The polyethylene terephthalate (PET) molecule is a key building block for plastic packaging and polyester textiles, and makes up one-quarter of consumer packaging (bottles and trays) and the vast majority of synthetic textiles (clothing, homeware and industrial) used in Europe. PET/polyester has abundant – but not yet realised – potential for circularity, through reuse and complementary mechanical and chemical PET recycling.
The Circular PET and Polyester issue brief builds on a Circular PET and Polyester system study published by Systemiq in July 2023. This system study created a model for PET/polyester flows in Europe out to 2040. It presented an “Ambitious Complementarity Scenario” with ambitious application of all circular economy approaches (reduce, reuse and recycle). Compared to a continuation of current trends, this scenario has the potential to achieve a PET and polyester recycling rate of 67% by 2040, up from 24% in 2020.

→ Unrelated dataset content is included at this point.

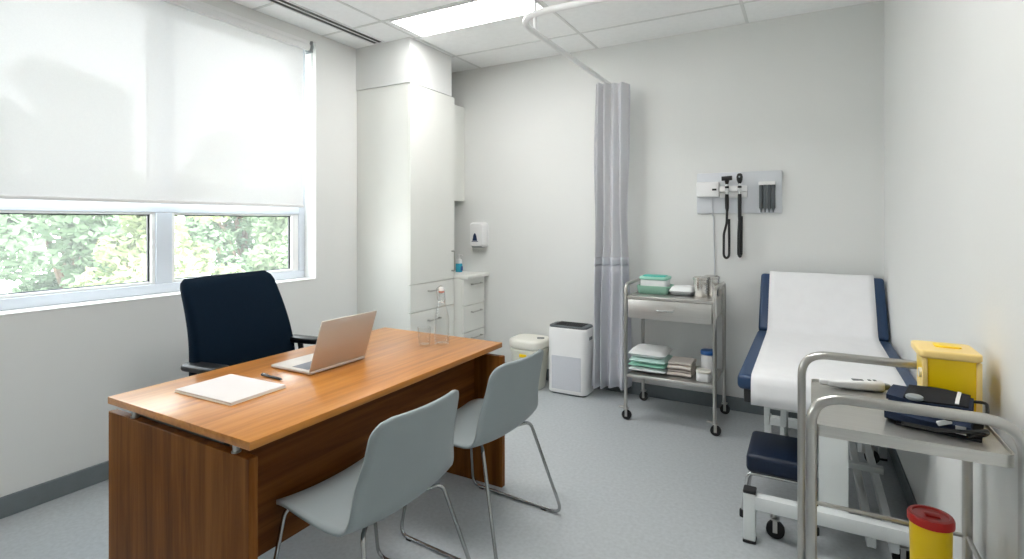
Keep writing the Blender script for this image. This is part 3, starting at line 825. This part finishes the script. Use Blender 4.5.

Whilst exports of plastic waste from Europe are increasingly restricted (especially to non-OECD countries), this new issue brief presents evidence that imports of recycled PET – not made from European waste – into Europe could increase in response to future demand driven by ambitious recycled content targets in the Single-Use Plastics Directive (SUPD) and PPWR. As of October 2023, over 100 registrations had been made for recycling installations outside Europe, for the import of contact-sensitive recycled plastic into Europe.